If you include the pitching moment about the aerodynamic centre of lift (which may have been covered, too lazy to read it all again),

It was indeed covered. How much effort does it take to read through a thread before posting?

http://www.avcanada.ca/forums2/viewtopi ... 76#p810376
http://www.avcanada.ca/forums2/viewtopi ... 34#p810434
http://www.avcanada.ca/forums2/viewtopi ... 39#p810939

there is no question that the aircraft (even with a max aft C of G) will be pitching forward, needing a downward force on the elevator to counteract it.

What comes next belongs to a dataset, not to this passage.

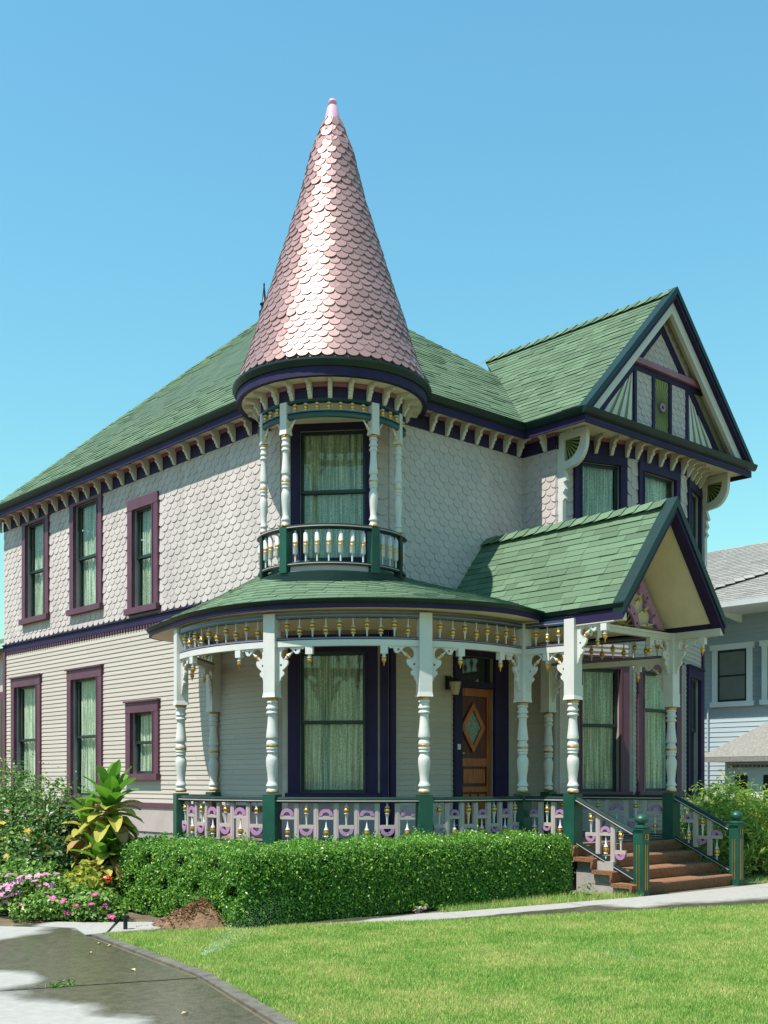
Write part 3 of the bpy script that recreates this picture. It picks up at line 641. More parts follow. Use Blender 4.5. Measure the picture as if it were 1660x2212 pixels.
# ------------------------------------------------------------------ porch
Cc = (10.87, 12.42)
P = {1: (8.163, 13.23), 2: (8.257, 11.278), 3: (9.56, 9.93), 4: (11.20, 9.78), 5: (11.30, 9.03), 6: (13.46, 9.03), 'BL': (9.35, 14.24), 'BR': (13.12, 10.95)}
ZF = .58
def arc2(a, b, Rr=None, n=16):
    a = Vector(a); b = Vector(b)
    if not Rr: return [tuple(a.lerp(b, i/8)) for i in range(9)]
    m = (a+b)/2; h = (b-a).length/2; nn = Vector(((b-a).y, -(b-a).x)).normalized()
    if nn.dot(m-Vector(Cc)) < 0: nn = -nn
    c = m-nn*math.sqrt(Rr*Rr-h*h); a0 = math.atan2(a.y-c.y, a.x-c.x); a1 = math.atan2(b.y-c.y, b.x-c.x)
    if a1-a0 > math.pi: a1 -= 2*math.pi
    if a0-a1 > math.pi: a1 += 2*math.pi
    return [(c.x+Rr*math.cos(a0+(a1-a0)*i/n), c.y+Rr*math.sin(a0+(a1-a0)*i/n)) for i in range(n+1)]
def along(path, d):
    for i in range(len(path)-1):
        a, b = Vector(path[i]), Vector(path[i+1]); l = (b-a).length
        if d <= l or i == len(path)-2: q = a+(b-a)*(d/l); return q, (b-a).normalized()
        d -= l
plen = lambda p: sum((Vector(p[i+1])-Vector(p[i])).length for i in range(len(p)-1))
RP = 2.75
bays = [('BL', 1, None), (1, 2, RP), (2, 3, RP), (3, 4, RP), (4, 5, None), (6, 'BR', None)]
ZSO = 3.43
sp_hi = spindle_mesh(.235, .62, .034); sp_lo = spindle_mesh(.235, .36, .034)
pend = M(); pend.box(-.045, .045, -.035, .035, -.10, .0, 0); pend.lathe([(.028, -.10), (.018, -.13), (.03, -.135), (.03, -.145), (.017, -.15), (.03, -.163), (.031, -.177), (.022, -.195), (.01, -.21), (.003, -.25)], (0, 0, 0), 10, mz=[0, 0, 0, 0, 1, 1, 1, 1, 1]); pendm = pend.mesh('pendant', [m_white, m_gold])
bo = [(0, 0), (385, 0), (385, 8), (372, 22), (345, 13), (330, 30), (305, 20), (290, 42), (286, 62), (268, 80), (240, 82), (222, 66), (205, 48)]
bo += [(130+78*math.cos(t), 85+78*math.sin(t)) for t in [rad(-28-i*19) for i in range(12)]]
bo += [(80, 150), (135, 150), (142, 178), (130, 208), (102, 238), (78, 256), (66, 270), (88, 288), (92, 306), (76, 330), (52, 345), (42, 380), (26, 400), (22, 430), (0, 455)]
bh = [[(50+15*math.cos(i*math.pi/4), 205+15*math.sin(i*math.pi/4)) for i in range(8)], [(238+15*math.cos(i*math.pi/4), 40+15*math.sin(i*math.pi/4)) for i in range(8)]]
K = .00106
def gingerbread(p, dr, zb, parent, first=.075):
    """sawn bracket with ring opening and diagonal spindle, below the beam at zb, running from post p along dr"""
    d = Vector((dr[0], dr[1], 0)).normalized(); s = Vector((-d.y, d.x, 0))
    F = lambda a, b, n: (p[0]+d.x*(first+a*K)+s.x*n, p[1]+d.y*(first+a*K)+s.y*n, zb-b*K)
    mb = M(); mb.plate(bo, bh, F, .035); o = part('bracket', mb, m_white, parent)
    q1, q2 = Vector(F(80, 150, 0)), Vector(F(205, 45, 0)); dv = q2-q1; mb = M(); mb.T = Matrix.Translation(q1) @ dv.to_track_quat('Z', 'Y').to_matrix().to_4x4(); Lh = dv.length
    mb.lathe([(.012, 0), (.014, Lh*.2), (.022, Lh*.3), (.017, Lh*.34), (.026, Lh*.4), (.028, Lh*.48), (.02, Lh*.55), (.022, Lh*.6), (.012, Lh*.7), (.010, Lh)], (0, 0, 0), 8, mz=[0, 0, 0, 1, 1, 1, 0, 0, 0]); part('bracket_spindle', mb, [m_white, m_gold], parent)
posts = {}
for k, p in P.items():
    rz = 0 if k in (4, 5, 6, 'BL', 'BR') else math.atan2(p[1]-Cc[1], p[0]-Cc[0])
    posts[k] = post('porch_post', p, rz, 2.40, 1.24, ZF-.03, ZSO)
ringh = lambda r0, r1, n=14: [(r1*math.cos(math.pi*i/n), r1*math.sin(math.pi*i/n)) for i in range(n+1)]+[(r0*math.cos(math.pi*(n-i)/n), r0*math.sin(math.pi*(n-i)/n)) for i in range(n+1)]
def rail_cells(path, nc, first, zb0, zt0, zslope=None, parent=None):
    L = plen(path); a = .09; cw = (L-2*a)/nc; zs = zslope or (lambda d: 0.)
    bl = M(); h = .205
    b = .55*h; bl.lathe([(.010, 0), (.010, .05), (.026, .055), (.03, .065), (.026, .075), (.018, .08), (.034, .092), (.037, .11), (.034, .128), (.018, .14), (.03, .145), (.026, .155), (.014, .175), (.006, .25), (.006, .285)], (0, 0, 0), 10, mz=[0]*5+[1]*4+[0]*5); up_ = bl.mesh('baluster', [m_white, m_gold])
    bl = M(); bl.lathe([(r, .285-z) for r, z in [(.010, 0), (.010, .05), (.026, .055), (.03, .065), (.026, .075), (.018, .08), (.034, .092), (.037, .11), (.034, .128), (.018, .14), (.03, .145), (.026, .155), (.014, .175), (.006, .25), (.006, .285)]], (0, 0, 0), 10, mz=[0]*5+[1]*4+[0]*5)
    dn_ = spindle_mesh(.30, .70, .034, 'baluster')
    for i in range(1, nc):
        q, t = along(path, a+cw*i); dz = zs(a+cw*i); mb = M(); sd = Vector((t.x, t.y, 0)); F = frame(q, t, (t.y, -t.x)); mb.pan(F, -.03, .03, zb0+dz, zt0+dz, -.02, .02); mb.pan(F, -.012, .012, zb0+dz+.004, zt0+dz-.004, .02, .024); part('stile', mb, m_taupe, parent)
    for i in range(nc):
        d = a+cw*(i+.5); q, t = along(path, d); dz = zs(d); A = (i % 2 == 0) == (first == 'A'); Hh = zt0-zb0; zc = zb0+dz+Hh*(.62 if A else .39)
        F = frame(q, t, (t.y, -t.x)); e_ = .03 if 0 < i < nc-1 else .03
        mb = M(); mb.pan(F, -cw/2+.031, cw/2-.031, zc-.022, zc+.022, -.018, .018); part('crossbar', mb, m_taupe, parent)
        r1 = min(.098, cw/2-.035); mb = M(); sg = 1 if A else -1
        mb.plate([(u, v*sg) for u, v in ringh(r1*.5, r1)], [], lambda u, v, n, Z=zc+sg*.023: F(u, Z+v, n), .045); part('arch', mb, m_lilac, parent)
        if A: link('baluster', up_, parent, loc=tuple(Vector((q.x, q.y, zb0+dz))-Vector(OFF)))
        else: link('baluster', dn_, parent, loc=tuple(Vector((q.x, q.y, zt0+dz-.30))-Vector(OFF)))
rp_top = [(-.04, 0), (.04, 0), (.055, .02), (.055, .045), (.02, .07), (-.02, .07), (-.055, .045), (-.055, .02)]
for (ka, kb, Rr) in bays:
    path = arc2(P[ka], P[kb], Rr); L = plen(path)
    mb = M(); p3 = lambda z: [(x, y, z) for x, y in path]
    mb.sweep(p3(3.365), sq(.10, .06), cen=Cc, m=0); fr_ = part('spindle_frieze', mb, m_teal); mb = M(); mb.sweep(p3(3.10), [(-.03, 0), (.03, 0), (.04, .015), (.03, .035), (-.03, .035), (-.04, .015)], cen=Cc, m=0); part('bottom_rail', mb, m_teal, fr_)
    mb = M(); mb.sweep(p3(3.025), sq(.075, .074), cen=Cc); part('beam', mb, m_white, fr_)
    mb = M(); mb.sweep(p3(3.385), sq(.108, .01), cen=Cc); part('rail_stripe', mb, m_lilac, fr_); mb = M(); mb.sweep(p3(3.112), sq(.086, .008), cen=Cc); part('rail_stripe', mb, m_lilac, fr_)
    n = max(2, int(round((L-.2)/.178)))
    for i in range(n):
        q, t = along(path, .12+(L-.24)*(i+.5)/n); place(sp_hi if i % 2 == 0 else sp_lo, 'spindle', (q.x, q.y, 3.135), fr_)
    for k, sgn in ((ka, 1), (kb, -1)):
        if k in posts:
            q, t = along(path, .3 if sgn > 0 else L-.3); dv = (Vector((q.x, q.y))-Vector(P[k])).normalized()
            if L > .85 or True: gingerbread(P[k], (dv.x, dv.y), 3.025, posts[k]) if L > .9 else gingerbread(P[k], (dv.x, dv.y), 3.025, posts[k])
    for dd in ((.50, L-.50) if L > 1.2 else (L/2,)):
        q, t = along(path, dd); put(pendm, 'pendant', (q.x, q.y, 3.03), (t.x, t.y), fr_)
    # railing
    mb = M(); mb.sweep(p3(1.12), rp_top, cen=Cc); rl = part('porch_railing', mb, m_dkgr); mb = M(); mb.sweep(p3(.60), sq(.08, .045), cen=Cc); part('bottom_rail', mb, m_dkgr, rl)
    mb = M(); mb.sweep(p3(1.138), sq(.118, .013), cen=Cc); part('rail_stripe', mb, m_taupe, rl); mb = M(); mb.sweep(p3(.617), sq(.088, .01), cen=Cc); part('rail_stripe', mb, m_taupe, rl)
    nc, first = {('BL', 1): (5, 'B'), (1, 2): (7, 'B'), (2, 3): (7, 'A'), (3, 4): (7, 'B'), (4, 5): (3, 'A'), (6, 'BR'): (6, 'A')}[(ka, kb)]
    rail_cells(path, nc, first, .645, 1.12, parent=rl)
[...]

If you stop being too lazy, and actually do the maths, then you'll find exactly the opposite.

[photofly]

(Mr Pitts put) the top wing (ahead of) the lower wing

The reason he did that was so that you could
get in and out of the airplane! The original version
of the airplane had flat-bottom wings. The round
wings came much later.

I'm not it matters much, frankly. The Beech Staggerwing
did it the other way 'round (top wing behind bottom wing)
and it flew just fine.

It's important when designing the aircraft to be stable; the Staggerwing proves the point that you can make the stability up elsewhere, but it makes a big difference. You might as well say that it's not very important that an aircraft has a tail, after all Concorde didn't have one and it flew just fine.

[Colonel Sanders]

There's all sort of nonsense in aircraft design, and
very little of it was engineering driven.

For example, back in the 1950's, Cessna had a
straight tail. Wonderfully effective. But then the
marketing suits got involved, and decided it would
look at lot racier if the tail was swept. So, we ended
up with the crappy configuration of today, with limited
rudder effectiveness.

Cessna aren't the only styling idiots. Piper decided in
the 1970's that their Cherokee 6 would look at lot
zoomier with a T-tail. Now, that required another 100+
lbs of metal to support the structure, and they ended
up with an inferior aircraft because the elevator was
now out of the slipstream. It was so bad, they eventually
scrapped it and went back to the conventional tail.

My point is that aircraft are not styled and designed by
Albert Einstein, which is the definite impression one could
get by reading AvCan.

I might remind the people here that Curtis Pitts inspected
welds for the USN during WWII, and B. D. Maule was a
mechanic. I am fairly certain that neither of these very
successful aircraft designers and manufacturers could
keep up with the conversation here, having met them both.

I can assure you that neither of them were Albert Einstien,
or even Richard Feynman.

[Colonel Sanders]

On the subject of stick vs chalk ...

Has Denker (or anyone else here) ever flown an
ultralight Challenger? What did you think of it's
flight characteristics?

[Chuck Ellsworth]

Has Denker (or anyone else here) ever flown an
ultralight Challenger? What did you think of it's
flight characteristics?

Oh dear God that was one of the most delightful aircraft I ever flew.

Such well balanced flight control response, made a Pitts feel like a dump truck with flat tires.